Respondents were asked to rate their agreement on a scale of one (not very true of me) to seven (very true of me). Researchers dubbed it the Single Item Narcissism Scale (SINS).

What they found was quite interesting, if not very logical. Most narcissists admitted to being narcissists -- six out of every seven, to be exact.

Researchers knew who was and wasn't a narcissist -- as defined by modern psychologists -- by also giving all the study's participants a separate test, a popular personality survey called the Narcissistic Personality Inventory. But whereas the original survey featured only one question, the NPI has 40.
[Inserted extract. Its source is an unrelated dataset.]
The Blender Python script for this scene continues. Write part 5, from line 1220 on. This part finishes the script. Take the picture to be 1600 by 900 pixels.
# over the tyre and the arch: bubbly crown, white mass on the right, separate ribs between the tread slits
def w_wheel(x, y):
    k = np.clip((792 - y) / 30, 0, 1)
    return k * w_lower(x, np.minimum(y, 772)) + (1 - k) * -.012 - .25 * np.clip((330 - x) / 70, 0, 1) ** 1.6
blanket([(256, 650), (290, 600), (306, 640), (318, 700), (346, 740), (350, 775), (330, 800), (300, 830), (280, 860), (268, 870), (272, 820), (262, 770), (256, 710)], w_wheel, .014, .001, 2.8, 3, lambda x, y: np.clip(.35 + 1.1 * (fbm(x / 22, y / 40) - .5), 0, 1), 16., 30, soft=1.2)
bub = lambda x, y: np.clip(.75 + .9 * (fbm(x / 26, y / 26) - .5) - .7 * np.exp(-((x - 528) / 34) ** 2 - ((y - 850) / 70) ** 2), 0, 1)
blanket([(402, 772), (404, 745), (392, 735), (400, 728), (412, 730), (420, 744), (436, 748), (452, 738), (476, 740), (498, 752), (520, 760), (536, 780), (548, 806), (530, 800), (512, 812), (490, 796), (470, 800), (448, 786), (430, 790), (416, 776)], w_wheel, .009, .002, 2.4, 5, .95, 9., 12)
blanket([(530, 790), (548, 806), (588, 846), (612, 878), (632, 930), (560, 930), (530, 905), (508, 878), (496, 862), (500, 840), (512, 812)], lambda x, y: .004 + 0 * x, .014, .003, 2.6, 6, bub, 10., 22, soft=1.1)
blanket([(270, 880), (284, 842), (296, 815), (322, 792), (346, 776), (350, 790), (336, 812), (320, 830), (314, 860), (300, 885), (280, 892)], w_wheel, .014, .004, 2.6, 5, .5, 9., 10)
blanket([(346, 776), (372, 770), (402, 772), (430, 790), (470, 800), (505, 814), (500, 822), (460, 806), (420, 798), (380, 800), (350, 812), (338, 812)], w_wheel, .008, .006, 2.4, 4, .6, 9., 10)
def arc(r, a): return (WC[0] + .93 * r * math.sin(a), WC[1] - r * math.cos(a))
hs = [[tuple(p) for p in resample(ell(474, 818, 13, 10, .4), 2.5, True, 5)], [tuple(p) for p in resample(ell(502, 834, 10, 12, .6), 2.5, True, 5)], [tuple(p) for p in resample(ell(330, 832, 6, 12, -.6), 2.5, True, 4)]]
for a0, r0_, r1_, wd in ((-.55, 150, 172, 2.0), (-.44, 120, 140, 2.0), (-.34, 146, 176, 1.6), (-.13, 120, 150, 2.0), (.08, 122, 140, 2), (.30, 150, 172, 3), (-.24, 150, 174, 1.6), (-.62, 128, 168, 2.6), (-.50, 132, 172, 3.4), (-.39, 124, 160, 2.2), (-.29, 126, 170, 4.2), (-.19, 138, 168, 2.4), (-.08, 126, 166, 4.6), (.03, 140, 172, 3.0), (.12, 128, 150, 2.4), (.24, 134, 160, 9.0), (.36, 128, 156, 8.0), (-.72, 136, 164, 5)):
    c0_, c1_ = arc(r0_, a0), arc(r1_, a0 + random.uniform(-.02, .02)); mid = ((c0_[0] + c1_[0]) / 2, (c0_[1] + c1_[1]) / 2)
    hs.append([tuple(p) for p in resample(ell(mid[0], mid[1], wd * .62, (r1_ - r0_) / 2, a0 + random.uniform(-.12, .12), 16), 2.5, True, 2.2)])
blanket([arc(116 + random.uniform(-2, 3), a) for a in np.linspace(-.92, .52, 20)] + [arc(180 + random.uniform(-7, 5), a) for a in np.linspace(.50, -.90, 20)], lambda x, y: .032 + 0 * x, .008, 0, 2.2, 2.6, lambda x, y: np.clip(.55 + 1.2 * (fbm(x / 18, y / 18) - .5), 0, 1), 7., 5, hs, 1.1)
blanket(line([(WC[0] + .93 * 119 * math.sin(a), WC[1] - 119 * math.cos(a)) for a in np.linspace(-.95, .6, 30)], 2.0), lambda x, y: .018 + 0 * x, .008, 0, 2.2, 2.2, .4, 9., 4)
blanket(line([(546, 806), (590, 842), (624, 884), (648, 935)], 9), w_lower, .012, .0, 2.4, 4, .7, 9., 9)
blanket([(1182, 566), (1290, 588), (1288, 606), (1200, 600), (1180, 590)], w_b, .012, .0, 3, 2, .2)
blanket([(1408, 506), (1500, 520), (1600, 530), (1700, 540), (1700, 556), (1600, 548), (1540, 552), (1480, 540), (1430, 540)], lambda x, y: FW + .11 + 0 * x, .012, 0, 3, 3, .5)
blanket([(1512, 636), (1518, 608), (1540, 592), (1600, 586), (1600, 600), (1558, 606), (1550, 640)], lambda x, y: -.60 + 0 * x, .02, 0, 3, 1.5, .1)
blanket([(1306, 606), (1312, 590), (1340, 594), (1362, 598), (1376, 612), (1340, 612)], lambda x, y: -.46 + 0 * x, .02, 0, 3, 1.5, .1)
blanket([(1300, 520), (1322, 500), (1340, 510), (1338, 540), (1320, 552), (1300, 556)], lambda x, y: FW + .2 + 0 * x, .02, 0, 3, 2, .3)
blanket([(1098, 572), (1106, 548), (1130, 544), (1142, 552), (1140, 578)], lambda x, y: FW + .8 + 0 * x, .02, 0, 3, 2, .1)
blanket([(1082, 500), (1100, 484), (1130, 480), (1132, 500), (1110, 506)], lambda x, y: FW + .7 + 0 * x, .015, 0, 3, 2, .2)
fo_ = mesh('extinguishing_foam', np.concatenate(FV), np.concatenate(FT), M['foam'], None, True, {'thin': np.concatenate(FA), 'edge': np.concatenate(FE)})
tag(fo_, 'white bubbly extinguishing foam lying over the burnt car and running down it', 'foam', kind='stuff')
"People who are willing to admit they are more narcissistic than others probably actually are more narcissistic," explained Brad Bushman, co-author of the new study and a professor of communication and psychology at Ohio State.

"People who are narcissists are almost proud of the fact," added Bushman. "You can ask them directly because they don't see narcissism as a negative quality -- they believe they are superior to other people and are fine with saying that publicly."

Bushman's work was aided by Sara Konrath, a researcher at the Indiana University Lilly Family School of Philanthropy and Brian Meier of Gettysburg College. Their work was featured in the most recent issue of the journal PLOS ONE.

"We don't think SINS is a replacement for other narcissism inventories in all situations, but it has a time and place," Busman said -- like when scientists need to save time.